Consider the life of a Let's Go researcher. It takes a certain kind of person to travel for two months through iffy countries they've never visited, on $20 a day. It takes a certain self-reliance, a certain tolerance for the unhygenic, a certain ability to make friends with the colorful locals. In short, the person best equipped to make a good Let's Go researcher is perhaps the last person you should trust with your travel recommendations.
Following our guidebook's suggestion, we go to a communist-themed restaurant by the name of Marxim. The neighborhood is not the best, the air is unbelievably smoky, and the place strains at the line between restaurant and dive bar. Of the other people there, some are disturbingly hip, some are just disturbing. We never feel fully comfortable in the place, even with the jokey menu and the "Iron Curtain" decor. The pizza, though, is excellent, perhaps the best of our trip.

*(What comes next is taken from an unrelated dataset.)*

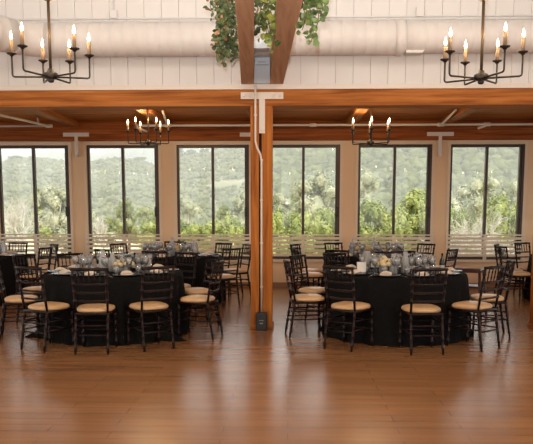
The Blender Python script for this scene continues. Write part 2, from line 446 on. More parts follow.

A few days later, on our own, late in the evening, we're looking for someplace, any place, to eat. The only open-looking restaurant in our neighborhood is the Nevada Bar, whose outside appearance barely inspires confidence. The inside is decorated with a stereotypical "Western" theme, and I have the best hamburger I've had in years (the burger proper is decent, but the bun is otherworldly). As we eat, a guitarist plays along to a minus-one karaoke tape, performing excellent covers of such classics as "Wit or Witout You" and "Knockin' on Hebbin's Door."